For CISOs, the ISO and shortcut delivery method matters because it abuses familiar Windows behaviors and file types that may not be treated as high-risk by users or email controls. Password-protected archives also make gateway inspection harder.
The framework’s targeting of browsers, wallets, collaboration apps, VPN tools, RDP data, Wi-Fi profiles, and Windows Credential Manager shows how attackers can quickly turn one compromised endpoint into broader organizational access.
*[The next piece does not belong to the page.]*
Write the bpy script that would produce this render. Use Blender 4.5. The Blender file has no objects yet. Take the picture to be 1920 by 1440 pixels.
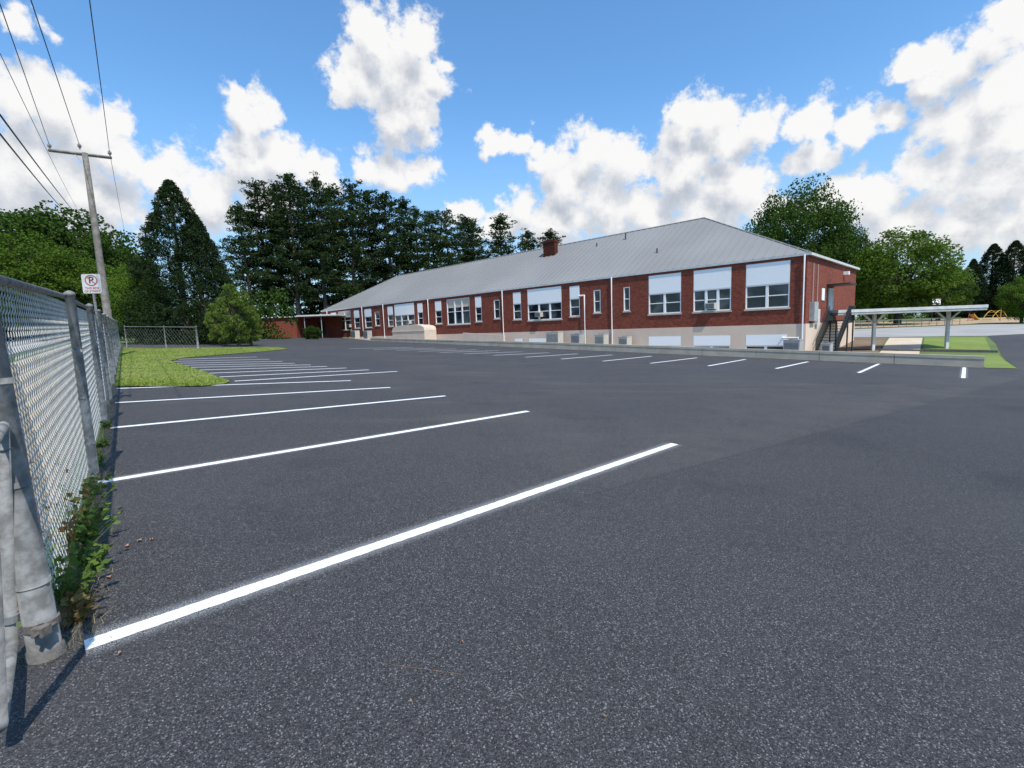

The AI-assisted development angle is also important. Even if Avalon lacks elite tradecraft, it still combines many dangerous capabilities. Security teams should assess malware based on behavior and impact, not assumptions about actor sophistication.
3 practical actions
Block risky archive and ISO workflows: Avalon begins with a password-protected archive and ISO image containing a malicious Windows shortcut. Security teams should restrict ISO mounting, flag document-themed shortcut files, and treat password-protected external archives as high-risk.
Monitor for MSBuild and .NET abuse: The malware chain uses MSBuild and an embedded .NET assembly to continue execution. Defenders should alert on unusual MSBuild launches from mounted images, user directories, or archive-extracted paths.
Prepare for ransomware plus credential theft: CrownX is only the final stage of Avalon. CISOs should pair ransomware defenses with credential theft detection, session revocation, shadow copy monitoring, backup isolation, and investigation of browser, VPN, RDP, and collaboration app data access.